Tuesday, January 23, 2007

Here we go a blogging...

We're reading Romeo and Juliet in English 214 now. I was just reminded of the romantic fool in me's favorite part of the whole play in Act 1, Scene 5:

Romeo (to Juliet):
If I profane with my unworthiest hand
This holy shrine, the gentle sin is this:
My lips, two blushing pilgrims, ready stand
To smooth that rough touch with a tender kiss.

Juliet:
Good pilgrim, you do wrong your hand too much,
Which mannerly devotion shows in this;
For saints have hands that pilgrims' hands do touch,
And palm to palm is holy palmers' kiss.

Romeo:
Have not saints lips, and holy palmers too?

Juliet:
Ay, pilgrim, lips that they must use in prayer.

Romeo:
Oh, then, dear saint, let lips do what hands do.
They pray; grant thou, lest faith turn to despair.

Juliet:
Saints do not move, though grant for prayers' sake.

Romeo:
Then move not, while my prayer's effect I take. (They kiss.)

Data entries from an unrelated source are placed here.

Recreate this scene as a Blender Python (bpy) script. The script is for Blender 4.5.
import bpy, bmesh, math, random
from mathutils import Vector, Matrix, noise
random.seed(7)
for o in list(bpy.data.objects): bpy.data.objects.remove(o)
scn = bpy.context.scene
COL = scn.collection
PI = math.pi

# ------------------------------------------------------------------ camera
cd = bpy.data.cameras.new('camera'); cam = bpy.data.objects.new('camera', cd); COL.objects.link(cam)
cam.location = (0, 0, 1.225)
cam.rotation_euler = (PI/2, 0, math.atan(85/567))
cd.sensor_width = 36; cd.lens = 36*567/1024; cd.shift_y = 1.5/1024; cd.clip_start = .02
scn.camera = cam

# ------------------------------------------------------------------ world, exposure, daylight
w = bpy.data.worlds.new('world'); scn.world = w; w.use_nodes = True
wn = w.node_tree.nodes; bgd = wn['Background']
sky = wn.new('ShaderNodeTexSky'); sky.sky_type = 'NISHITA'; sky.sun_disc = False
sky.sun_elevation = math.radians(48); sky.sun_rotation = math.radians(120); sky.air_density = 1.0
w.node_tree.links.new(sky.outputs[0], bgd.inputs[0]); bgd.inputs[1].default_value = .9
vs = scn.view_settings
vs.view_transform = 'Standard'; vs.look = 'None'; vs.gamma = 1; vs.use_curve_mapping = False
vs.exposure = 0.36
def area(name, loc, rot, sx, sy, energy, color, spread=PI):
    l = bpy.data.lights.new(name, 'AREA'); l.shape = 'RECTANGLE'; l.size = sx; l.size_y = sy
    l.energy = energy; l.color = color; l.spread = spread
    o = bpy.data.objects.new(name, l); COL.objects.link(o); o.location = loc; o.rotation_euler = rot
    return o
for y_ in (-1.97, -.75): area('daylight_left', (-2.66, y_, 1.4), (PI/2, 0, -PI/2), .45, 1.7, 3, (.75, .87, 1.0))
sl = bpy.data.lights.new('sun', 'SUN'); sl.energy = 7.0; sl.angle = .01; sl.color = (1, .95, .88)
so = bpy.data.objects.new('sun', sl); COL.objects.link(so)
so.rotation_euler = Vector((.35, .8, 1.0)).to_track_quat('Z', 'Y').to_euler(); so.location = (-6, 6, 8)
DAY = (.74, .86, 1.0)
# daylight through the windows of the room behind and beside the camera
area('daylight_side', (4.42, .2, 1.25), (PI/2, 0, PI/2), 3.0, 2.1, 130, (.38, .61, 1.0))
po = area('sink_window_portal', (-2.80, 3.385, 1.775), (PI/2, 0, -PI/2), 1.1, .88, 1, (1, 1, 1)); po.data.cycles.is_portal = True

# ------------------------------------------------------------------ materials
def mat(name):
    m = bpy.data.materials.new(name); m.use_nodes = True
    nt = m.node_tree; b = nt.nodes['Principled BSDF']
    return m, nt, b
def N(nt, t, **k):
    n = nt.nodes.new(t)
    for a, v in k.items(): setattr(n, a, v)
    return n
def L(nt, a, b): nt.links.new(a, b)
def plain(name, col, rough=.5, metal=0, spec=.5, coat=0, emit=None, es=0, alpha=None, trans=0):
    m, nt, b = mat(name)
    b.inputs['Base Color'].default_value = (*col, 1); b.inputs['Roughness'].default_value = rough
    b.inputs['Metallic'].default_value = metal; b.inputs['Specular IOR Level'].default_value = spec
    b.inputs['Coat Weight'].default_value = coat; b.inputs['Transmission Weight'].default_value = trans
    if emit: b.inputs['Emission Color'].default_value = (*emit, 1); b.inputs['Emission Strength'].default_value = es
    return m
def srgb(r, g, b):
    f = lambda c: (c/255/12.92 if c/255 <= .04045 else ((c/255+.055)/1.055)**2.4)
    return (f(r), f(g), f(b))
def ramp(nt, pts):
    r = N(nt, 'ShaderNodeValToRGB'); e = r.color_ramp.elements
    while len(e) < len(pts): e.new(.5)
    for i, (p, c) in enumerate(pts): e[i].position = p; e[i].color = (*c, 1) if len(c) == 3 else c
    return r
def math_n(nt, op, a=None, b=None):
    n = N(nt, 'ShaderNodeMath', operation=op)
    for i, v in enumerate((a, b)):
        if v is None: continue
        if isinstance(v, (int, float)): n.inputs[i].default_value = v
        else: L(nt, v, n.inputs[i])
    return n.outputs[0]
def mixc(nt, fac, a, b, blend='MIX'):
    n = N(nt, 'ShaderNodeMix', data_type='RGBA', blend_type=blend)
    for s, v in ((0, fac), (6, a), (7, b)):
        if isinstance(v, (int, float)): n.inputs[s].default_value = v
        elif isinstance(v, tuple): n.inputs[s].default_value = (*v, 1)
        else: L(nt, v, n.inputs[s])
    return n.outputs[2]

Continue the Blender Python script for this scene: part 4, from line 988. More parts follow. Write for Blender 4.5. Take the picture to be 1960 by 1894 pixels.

Little known fact: This is, in fact, a sonnet. Count the lines: 14. Look at the rhyming scheme: ABAB CDCD EFEF GG. It is indeed a Shakespearean (or English) sonnet. The first quatrain is spoken by Romeo, the second by Juliet (in response), and the third quatrain and couplet together.

This is why I love the English language.